● **Required work**: Wherever a line holds the string "objects", copy that line.
----- Task data -----
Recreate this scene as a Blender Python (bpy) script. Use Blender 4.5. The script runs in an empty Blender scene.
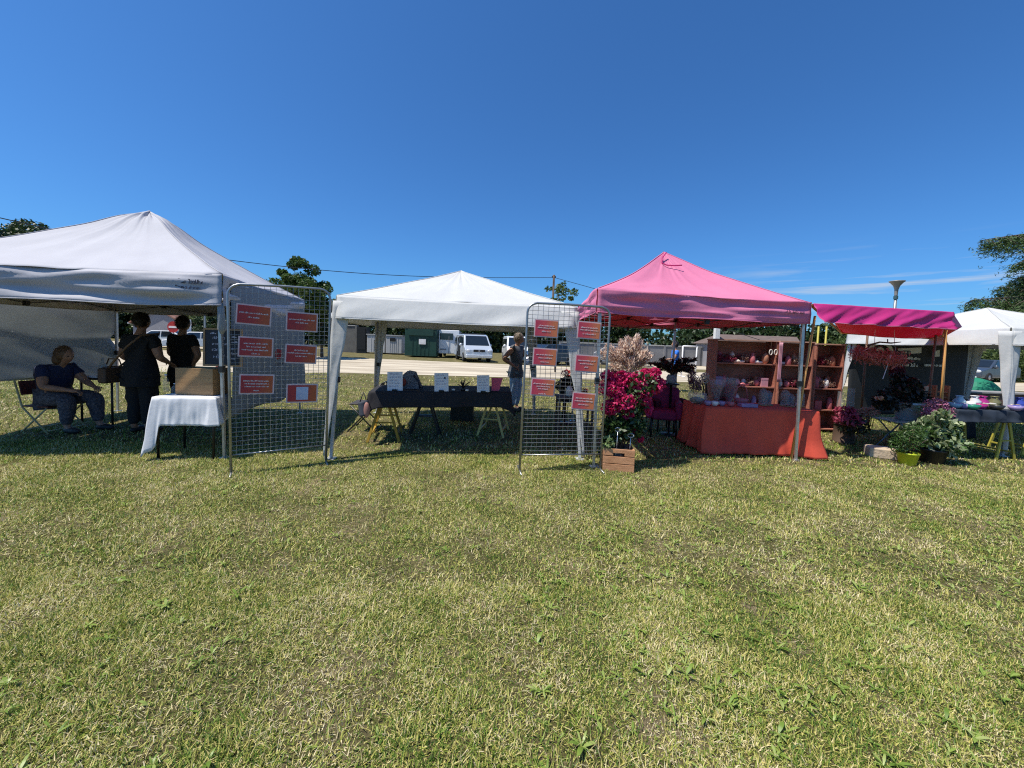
import bpy, math, random
import numpy as np
from mathutils import Vector, Matrix, noise
R = math.radians
rnd = random.Random(7)
scene = bpy.context.scene
col = scene.collection
V = Vector

# ------------------------------------------------------------------ camera model
F = 385.0; EYE = 1.5; PITCH = R(3); ROLL = R(2); PY0 = 362.2
_fw = V((0, math.cos(PITCH), -math.sin(PITCH))); _U = V((0, math.sin(PITCH), math.cos(PITCH))); _X = V((1, 0, 0))
_rt = math.cos(ROLL)*_X + math.sin(ROLL)*_U
_up = math.cos(ROLL)*_U - math.sin(ROLL)*_X
def ray(px, py): return _fw + ((px-512)/F)*_rt + ((PY0-py)/F)*_up
def W(px, py, Y):
    d = ray(px, py); t = Y/d.y; return V((d.x*t, Y, EYE+d.z*t))
def G(px, py, z=0.0):
    d = ray(px, py); t = (z-EYE)/d.z; return V((d.x*t, d.y*t, z))

# ------------------------------------------------------------------ object helpers
def tag(o, label=None, cat=None, group=None, kind=None):
    if label: o['label'] = label
    if cat: o['category'] = cat
    if group: o['group'] = group
    if kind: o['kind'] = kind
    return o
def thing(name, label, cat, loc, group=None, rotz=0):
    o = bpy.data.objects.new(name, None); col.objects.link(o)
    o.empty_display_size = .1
    o.location = V(loc); o.rotation_euler = (0, 0, rotz)
    return tag(o, label, cat, group)
def wloc(o):
    p = V((0, 0, 0))
    while o is not None:
        p += o.location; o = o.parent
    return p
def finish(name, me, mats, parent, loc, smooth):
    o = bpy.data.objects.new(name, me); col.objects.link(o)
    if not isinstance(mats, (list, tuple)): mats = [mats]
    for m in mats: me.materials.append(m)
    if parent is not None:
        o.parent = parent
        me.transform(Matrix.Translation(-wloc(parent)))
    elif loc is not None:
        me.transform(Matrix.Translation(-V(loc))); o.location = V(loc)
    if smooth:
        me.polygons.foreach_set('use_smooth', [True]*len(me.polygons))
    me.update()
    return o
class MB:
    def __init__(s): s.v = []; s.f = []; s.m = []; s.mi = 0
    def add(s, vs, fs):
        b = len(s.v); s.v += [tuple(x) for x in vs]
        for f in fs: s.f.append(tuple(i+b for i in f)); s.m.append(s.mi)
        return s
    def box(s, c, d, rot=None):
        c = V(c); h = [x/2 for x in d]; vs = []
        for i in (-1, 1):
            for j in (-1, 1):
                for k in (-1, 1):
                    p = V((i*h[0], j*h[1], k*h[2]))
                    if rot is not None: p = rot @ p
                    vs.append(c+p)
        return s.add(vs, [(0,1,3,2),(4,6,7,5),(0,4,5,1),(2,3,7,6),(0,2,6,4),(1,5,7,3)])
    def bar(s, a, b, w, d=None, up=(0,0,1)):
        a = V(a); b = V(b); d = d or w; z = (b-a); L = z.length
        if L < 1e-6: return s
        z.normalize(); u = V(up)
        if abs(z.dot(u)) > .98: u = V((1,0,0))
        x = u.cross(z).normalized(); y = z.cross(x)
        return s.box((a+b)/2, (w, d, L), Matrix((x, y, z)).transposed())
    def tube(s, pts, r, seg=8, cap=True):
        pts = [V(p) for p in pts]; n = len(pts)
        rs = r if isinstance(r, (list, tuple)) else [r]*n
        vs = []; prev = None
        for i, p in enumerate(pts):
            t = (pts[min(i+1, n-1)]-pts[max(i-1, 0)])
            t = t.normalized() if t.length > 1e-9 else V((0,0,1))
            if prev is None:
                u = V((0,0,1)) if abs(t.z) < .95 else V((1,0,0))
                x = u.cross(t).normalized()
            else:
                x = (prev - t*prev.dot(t)); x = x.normalized() if x.length > 1e-6 else V((1,0,0))
            prev = x; y = t.cross(x)
            for k in range(seg):
                a = 2*math.pi*k/seg
                vs.append(p + (x*math.cos(a)+y*math.sin(a))*rs[i])
        fs = []
        for i in range(n-1):
            for k in range(seg):
                k2 = (k+1) % seg
                fs.append((i*seg+k, i*seg+k2, (i+1)*seg+k2, (i+1)*seg+k))
        if cap:
            fs.append(tuple(range(seg-1, -1, -1))); fs.append(tuple(range((n-1)*seg, n*seg)))
        return s.add(vs, fs)
    def lathe(s, c, prof, seg=16, rot=None, cap=True):
        c = V(c); vs = []; n = len(prof)
        for (r, z) in prof:
            for k in range(seg):
                a = 2*math.pi*k/seg; p = V((r*math.cos(a), r*math.sin(a), z))
                if rot is not None: p = rot @ p
                vs.append(c+p)
        fs = []
        for i in range(n-1):
            for k in range(seg):
                k2 = (k+1) % seg
                fs.append((i*seg+k, i*seg+k2, (i+1)*seg+k2, (i+1)*seg+k))
        if cap:
            fs.append(tuple(range(seg-1, -1, -1))); fs.append(tuple(range((n-1)*seg, n*seg)))
        return s.add(vs, fs)
    def ell(s, c, r, seg=12, rings=8, rot=None, fn=None):
        c = V(c); vs = []; fs = []
        for i in range(rings+1):
            th = math.pi*i/rings
            for k in range(seg):
                a = 2*math.pi*k/seg
                p = V((math.sin(th)*math.cos(a)*r[0], math.sin(th)*math.sin(a)*r[1], math.cos(th)*r[2]))
                if fn: p = fn(p)
                if rot is not None: p = rot @ p
                vs.append(c+p)
        for i in range(rings):
            for k in range(seg):
                k2 = (k+1) % seg
                fs.append((i*seg+k, (i+1)*seg+k, (i+1)*seg+k2, i*seg+k2))
        return s.add(vs, fs)
    def grid(s, fn, nu, nv):
        vs = [fn(i/nu, j/nv) for j in range(nv+1) for i in range(nu+1)]
        w = nu+1
        return s.add(vs, [(j*w+i, j*w+i+1, (j+1)*w+i+1, (j+1)*w+i) for j in range(nv) for i in range(nu)])
    def prism(s, poly, d):
        poly = [V(p) for p in poly]; d = V(d); n = len(poly)
        vs = poly+[p+d for p in poly]
        fs = [tuple(range(n)), tuple(range(2*n-1, n-1, -1))]
        fs += [(i, (i+1) % n, (i+1) % n+n, i+n) for i in range(n)]
        return s.add(vs, fs)
    def build(s, name, mats, parent=None, loc=None, smooth=False, label=None, bevel=0, solid=0):
        me = bpy.data.meshes.new(name)
        me.from_pydata(s.v, [], s.f)
        me.polygons.foreach_set('material_index', s.m)
        o = finish(name, me, mats, parent, loc, smooth)
        if solid:
            m = o.modifiers.new('solid', 'SOLIDIFY'); m.thickness = solid; m.offset = 0
        if bevel:
            m = o.modifiers.new('bevel', 'BEVEL'); m.width = bevel; m.segments = 2; m.limit_method = 'ANGLE'
            me.polygons.foreach_set('use_smooth', [True]*len(me.polygons))
            m.harden_normals = True
        if label: o['label'] = label
        return o
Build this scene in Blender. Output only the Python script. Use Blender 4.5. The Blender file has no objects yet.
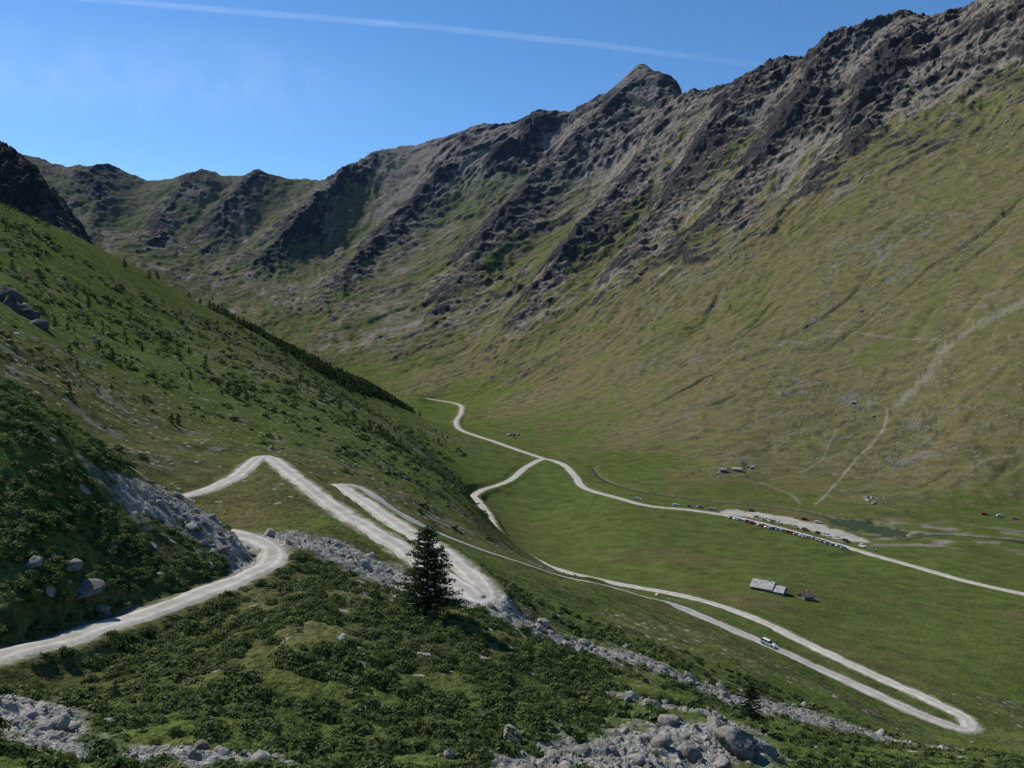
import bpy, math, numpy as np, random, time
from mathutils import Vector, Matrix
T0=time.time()
rng=np.random.default_rng(11); random.seed(5)
scene=bpy.context.scene
# ------------------------------------------------------------------ survey helpers
F=804.0; PITCH=math.atan(44/F); CP,SP=math.cos(PITCH),math.sin(PITCH)
def ray(px,py):
    xc=(px-512)/F; yc=(384-py)/F; d1=yc*SP+CP
    return xc/d1,(yc*CP-SP)/d1
def survey(px,py,v):
    """sight line + range (v>0) or altitude (v<0) -> world XYZ (metres, eye at origin)"""
    s,t=ray(px,py); Y=v if v>0 else v/t
    return (s*Y,Y,t*Y)
# ------------------------------------------------------------------ noise
_pr=np.random.default_rng(3); _perm=_pr.permutation(256).astype(np.int32); _perm=np.concatenate([_perm,_perm])
_ga=_pr.random(256)*2*np.pi; _gx=np.cos(_ga).astype(np.float32); _gy=np.sin(_ga).astype(np.float32)
def pn(x,y,seed=0):
    x=np.asarray(x,np.float64)+seed*17.31; y=np.asarray(y,np.float64)+seed*9.77
    xi=np.floor(x); yi=np.floor(y); fx=(x-xi).astype(np.float32); fy=(y-yi).astype(np.float32)
    xi=xi.astype(np.int32)&255; yi=yi.astype(np.int32)&255; x1=(xi+1)&255; y1=(yi+1)&255
    def g(a,b,dx,dy):
        h=_perm[_perm[a]+b]; return _gx[h]*dx+_gy[h]*dy
    u=fx*fx*fx*(fx*(fx*6-15)+10); v=fy*fy*fy*(fy*(fy*6-15)+10)
    a=g(xi,yi,fx,fy); b=g(x1,yi,fx-1,fy); c=g(xi,y1,fx,fy-1); d=g(x1,y1,fx-1,fy-1)
    return ((a+(b-a)*u)*(1-v)+(c+(d-c)*u)*v)*1.4
def fbm(x,y,o=4,seed=0,g=.5):
    r=0;a=1;f=1;n=0
    for i in range(o):
        r=r+a*pn(x*f,y*f,seed+i*3); n+=a; a*=g; f*=2.03
    return r/n
def ridged(x,y,o=4,seed=0,g=.5):
    r=0;a=1;f=1;n=0
    for i in range(o):
        r=r+a*(1-np.abs(pn(x*f,y*f,seed+i*3))*1.9); n+=a; a*=g; f*=2.1
    return r/n
def sstep(a,b,x):
    t=np.clip((x-a)/(b-a),0,1); return t*t*(3-2*t)
# ------------------------------------------------------------------ roads (survey points)
MAIN=[(-70,676,53),(0,655,60),(60,642,66),(120,622,74),(180,600,82),(230,582,91),(262,568,99),(274,554,107),(262,542,113),
(235,534,117),(200,527,122),(165,512,135),(150,503,146),(167,499,153),(203,491,165),(235,477,182),(252,463,202),(264,456,212),(278,463,203),
(300,480,180),(350,517,149),(410,554,124),(445,576,112),(470,593,105),(481,600,102),(484,590,107),(465,570,118),(440,550,131),(400,526,158),(370,505,184),(345,489,206),
(338,484,213),(354,486,214),(385,505,208),(420,524,207),(480,549,214),(540,569,227),(600,584,-75),(640,595,-82),(670,604,-88),(720,624,-91),
(768,645,-94),(800,660,-96),(850,682,-98),(900,705,-99.5),(945,724,-101),(968,729,-101.5),(965,718,-102.5),(935,702,-103.5),(870,673,-105),(800,640,-107),
(720,606,-110),(670,593,-112),(630,586,-113.5),(600,580,-114.5),(570,573,-115.5),(545,565,-117),(520,552,-119),(497,532,-121),(487,514,-124),
(473,497,-127),(482,490,-128),(510,480,-130),(528,466,-132),(545,459,-133),(562,464,-133.5),(575,476,-134),(585,488,-134),(615,497,-134),
(650,506,-134.5),(690,510,-135),(730,516,-135),(780,528,-134.5),(830,542,-134),(870,554,-133),(920,568,-131),(970,582,-129),(1024,594,-128),(1120,618,-126)]
BRANCH=[(545,459,-133),(515,449,-134),(480,437,-134),(461,430,-134),(456,422,-134),(461,412,-134),(457,404,-133),(430,400,-131),(385,398,-127)]
# ------------------------------------------------------------------ control points (px,py,range|alt, rock, dry)
C=[]
def add(px,py,v,rock=0.,dry=.4):
    s,t=ray(px,py); Y=v if v>0 else v/t
    C.append((s,Y,t,rock,dry))
def addw(X,Y,z,rock=0.,dry=.5): C.append((X/Y,Y,z/Y,rock,dry))
for i,p in enumerate(MAIN+BRANCH[1:]): add(*p,rock=-.1,dry=.35 if p[2]>0 else .15)
for p in [(0,768,31),(100,768,35),(300,768,41),(500,768,47),(700,768,58),(900,768,82),(1023,768,105),(0,700,45),(150,690,54),(300,690,56),(300,650,64),(300,605,80),
 (400,680,64),(500,700,64),(420,613,86),(500,640,82),(560,665,84),(600,700,72),(700,730,66),(760,745,68),(850,750,100),(1000,755,125),
 (300,540,116),(400,582,109),(560,640,108),(650,665,112),(700,690,116),(800,715,128),(900,742,138),
 (650,645,140),(750,672,160),(850,706,175),(950,735,190),(600,612,185),(500,580,145),(550,600,155),(650,620,210),(700,637,205),(1024,735,205),(1024,700,250),(760,636,262),
 (150,565,88),(60,570,74),(180,530,100),(0,560,70)]: add(*p,rock=.05,dry=.3)
for p in [(0,420,88),(50,440,92),(100,468,97),(150,492,103),(200,512,108),(240,545,104),(0,480,80),(100,520,88)]: add(*p,rock=.1,dry=.2)
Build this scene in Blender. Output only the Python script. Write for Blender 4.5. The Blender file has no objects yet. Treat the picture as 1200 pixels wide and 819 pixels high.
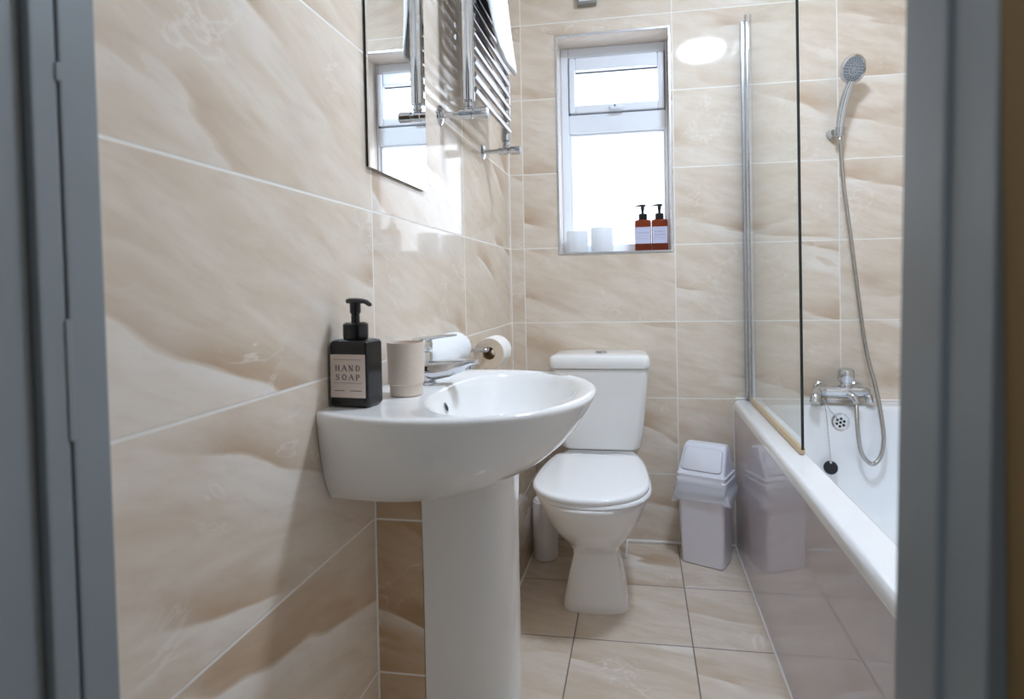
-----
● **Result**:
    o = bpy.data.objects.new(name, None); col.objects.link(o)
    o = bpy.data.objects.new(name, me); col.objects.link(o)
Build this scene in Blender. Output only the Python script. Use Blender 4.5. The Blender file has no objects yet.
Build this scene in Blender. Output only the Python script. Write for Blender 4.5. The Blender file has no objects yet. Treat the picture as 1200 pixels wide and 819 pixels high.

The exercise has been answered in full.